[start of AVAILABLE DATA]

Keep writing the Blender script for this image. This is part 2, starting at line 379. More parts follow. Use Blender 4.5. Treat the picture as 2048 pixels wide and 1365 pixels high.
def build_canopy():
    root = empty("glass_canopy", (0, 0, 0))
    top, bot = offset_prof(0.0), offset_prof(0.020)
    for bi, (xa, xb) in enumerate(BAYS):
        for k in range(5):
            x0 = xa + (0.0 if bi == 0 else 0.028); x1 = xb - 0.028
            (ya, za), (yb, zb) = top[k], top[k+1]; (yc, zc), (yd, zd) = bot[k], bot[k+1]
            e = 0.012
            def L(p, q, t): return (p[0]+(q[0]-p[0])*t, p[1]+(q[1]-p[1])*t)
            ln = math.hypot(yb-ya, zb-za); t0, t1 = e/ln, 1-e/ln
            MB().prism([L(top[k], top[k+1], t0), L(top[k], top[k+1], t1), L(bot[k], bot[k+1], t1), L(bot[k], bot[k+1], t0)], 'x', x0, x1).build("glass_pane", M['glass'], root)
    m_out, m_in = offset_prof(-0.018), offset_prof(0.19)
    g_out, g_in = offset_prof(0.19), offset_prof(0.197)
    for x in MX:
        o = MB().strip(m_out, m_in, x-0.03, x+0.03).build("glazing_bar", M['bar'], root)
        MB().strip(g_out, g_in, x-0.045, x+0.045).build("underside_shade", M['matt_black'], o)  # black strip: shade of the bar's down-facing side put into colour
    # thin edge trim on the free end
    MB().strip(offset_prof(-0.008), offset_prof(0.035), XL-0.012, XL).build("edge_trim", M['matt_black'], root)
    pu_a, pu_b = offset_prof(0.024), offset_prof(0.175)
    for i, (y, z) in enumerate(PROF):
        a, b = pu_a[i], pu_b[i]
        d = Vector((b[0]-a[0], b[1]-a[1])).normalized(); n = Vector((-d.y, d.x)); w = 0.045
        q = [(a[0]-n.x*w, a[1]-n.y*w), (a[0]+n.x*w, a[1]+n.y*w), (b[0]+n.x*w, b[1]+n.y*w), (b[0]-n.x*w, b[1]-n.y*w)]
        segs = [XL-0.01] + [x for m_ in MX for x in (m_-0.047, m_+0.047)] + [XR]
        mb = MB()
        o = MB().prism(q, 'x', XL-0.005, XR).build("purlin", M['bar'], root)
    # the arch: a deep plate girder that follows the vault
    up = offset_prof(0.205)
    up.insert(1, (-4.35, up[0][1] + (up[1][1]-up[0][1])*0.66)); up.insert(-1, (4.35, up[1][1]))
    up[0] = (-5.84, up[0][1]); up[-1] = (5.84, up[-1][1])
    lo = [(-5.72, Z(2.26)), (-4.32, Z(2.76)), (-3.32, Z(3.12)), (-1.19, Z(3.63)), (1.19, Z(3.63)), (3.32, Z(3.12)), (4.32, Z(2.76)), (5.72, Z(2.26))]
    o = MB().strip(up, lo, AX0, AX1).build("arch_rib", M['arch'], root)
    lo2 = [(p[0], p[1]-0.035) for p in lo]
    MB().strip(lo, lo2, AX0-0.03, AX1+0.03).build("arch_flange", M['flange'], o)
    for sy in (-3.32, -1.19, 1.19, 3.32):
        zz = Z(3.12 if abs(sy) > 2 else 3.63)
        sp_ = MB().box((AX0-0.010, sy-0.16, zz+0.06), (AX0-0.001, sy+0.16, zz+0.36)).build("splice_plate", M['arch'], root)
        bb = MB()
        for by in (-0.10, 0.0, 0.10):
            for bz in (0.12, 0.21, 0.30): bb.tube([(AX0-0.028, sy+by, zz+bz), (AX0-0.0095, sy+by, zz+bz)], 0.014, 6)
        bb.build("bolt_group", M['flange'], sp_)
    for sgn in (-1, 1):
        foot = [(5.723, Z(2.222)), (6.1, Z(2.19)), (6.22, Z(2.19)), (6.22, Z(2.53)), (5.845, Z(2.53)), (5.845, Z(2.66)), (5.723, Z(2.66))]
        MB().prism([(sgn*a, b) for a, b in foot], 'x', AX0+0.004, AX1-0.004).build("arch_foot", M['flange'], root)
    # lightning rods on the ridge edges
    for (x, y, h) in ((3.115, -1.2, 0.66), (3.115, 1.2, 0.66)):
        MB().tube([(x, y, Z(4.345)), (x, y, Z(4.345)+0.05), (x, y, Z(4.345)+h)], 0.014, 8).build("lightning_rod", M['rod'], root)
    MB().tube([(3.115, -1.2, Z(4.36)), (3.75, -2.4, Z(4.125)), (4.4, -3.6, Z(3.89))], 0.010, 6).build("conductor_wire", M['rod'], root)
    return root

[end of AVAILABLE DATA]

■ GOAL: Print back all the lines verbatim.

■ ANSWER TO THIS PROBLEM:
Keep writing the Blender script for this image. This is part 2, starting at line 379. More parts follow. Use Blender 4.5. Treat the picture as 2048 pixels wide and 1365 pixels high.
def build_canopy():
    root = empty("glass_canopy", (0, 0, 0))
    top, bot = offset_prof(0.0), offset_prof(0.020)
    for bi, (xa, xb) in enumerate(BAYS):
        for k in range(5):
            x0 = xa + (0.0 if bi == 0 else 0.028); x1 = xb - 0.028
            (ya, za), (yb, zb) = top[k], top[k+1]; (yc, zc), (yd, zd) = bot[k], bot[k+1]
            e = 0.012
            def L(p, q, t): return (p[0]+(q[0]-p[0])*t, p[1]+(q[1]-p[1])*t)
            ln = math.hypot(yb-ya, zb-za); t0, t1 = e/ln, 1-e/ln
            MB().prism([L(top[k], top[k+1], t0), L(top[k], top[k+1], t1), L(bot[k], bot[k+1], t1), L(bot[k], bot[k+1], t0)], 'x', x0, x1).build("glass_pane", M['glass'], root)
    m_out, m_in = offset_prof(-0.018), offset_prof(0.19)
    g_out, g_in = offset_prof(0.19), offset_prof(0.197)
    for x in MX:
        o = MB().strip(m_out, m_in, x-0.03, x+0.03).build("glazing_bar", M['bar'], root)
        MB().strip(g_out, g_in, x-0.045, x+0.045).build("underside_shade", M['matt_black'], o)  # black strip: shade of the bar's down-facing side put into colour
    # thin edge trim on the free end
    MB().strip(offset_prof(-0.008), offset_prof(0.035), XL-0.012, XL).build("edge_trim", M['matt_black'], root)
    pu_a, pu_b = offset_prof(0.024), offset_prof(0.175)
    for i, (y, z) in enumerate(PROF):
        a, b = pu_a[i], pu_b[i]
        d = Vector((b[0]-a[0], b[1]-a[1])).normalized(); n = Vector((-d.y, d.x)); w = 0.045
        q = [(a[0]-n.x*w, a[1]-n.y*w), (a[0]+n.x*w, a[1]+n.y*w), (b[0]+n.x*w, b[1]+n.y*w), (b[0]-n.x*w, b[1]-n.y*w)]
        segs = [XL-0.01] + [x for m_ in MX for x in (m_-0.047, m_+0.047)] + [XR]
        mb = MB()
        o = MB().prism(q, 'x', XL-0.005, XR).build("purlin", M['bar'], root)
    # the arch: a deep plate girder that follows the vault
    up = offset_prof(0.205)
    up.insert(1, (-4.35, up[0][1] + (up[1][1]-up[0][1])*0.66)); up.insert(-1, (4.35, up[1][1]))
    up[0] = (-5.84, up[0][1]); up[-1] = (5.84, up[-1][1])
    lo = [(-5.72, Z(2.26)), (-4.32, Z(2.76)), (-3.32, Z(3.12)), (-1.19, Z(3.63)), (1.19, Z(3.63)), (3.32, Z(3.12)), (4.32, Z(2.76)), (5.72, Z(2.26))]
    o = MB().strip(up, lo, AX0, AX1).build("arch_rib", M['arch'], root)
    lo2 = [(p[0], p[1]-0.035) for p in lo]
    MB().strip(lo, lo2, AX0-0.03, AX1+0.03).build("arch_flange", M['flange'], o)
    for sy in (-3.32, -1.19, 1.19, 3.32):
        zz = Z(3.12 if abs(sy) > 2 else 3.63)
        sp_ = MB().box((AX0-0.010, sy-0.16, zz+0.06), (AX0-0.001, sy+0.16, zz+0.36)).build("splice_plate", M['arch'], root)
        bb = MB()
        for by in (-0.10, 0.0, 0.10):
            for bz in (0.12, 0.21, 0.30): bb.tube([(AX0-0.028, sy+by, zz+bz), (AX0-0.0095, sy+by, zz+bz)], 0.014, 6)
        bb.build("bolt_group", M['flange'], sp_)
    for sgn in (-1, 1):
        foot = [(5.723, Z(2.222)), (6.1, Z(2.19)), (6.22, Z(2.19)), (6.22, Z(2.53)), (5.845, Z(2.53)), (5.845, Z(2.66)), (5.723, Z(2.66))]
        MB().prism([(sgn*a, b) for a, b in foot], 'x', AX0+0.004, AX1-0.004).build("arch_foot", M['flange'], root)
    # lightning rods on the ridge edges
    for (x, y, h) in ((3.115, -1.2, 0.66), (3.115, 1.2, 0.66)):
        MB().tube([(x, y, Z(4.345)), (x, y, Z(4.345)+0.05), (x, y, Z(4.345)+h)], 0.014, 8).build("lightning_rod", M['rod'], root)
    MB().tube([(3.115, -1.2, Z(4.36)), (3.75, -2.4, Z(4.125)), (4.4, -3.6, Z(3.89))], 0.010, 6).build("conductor_wire", M['rod'], root)
    return root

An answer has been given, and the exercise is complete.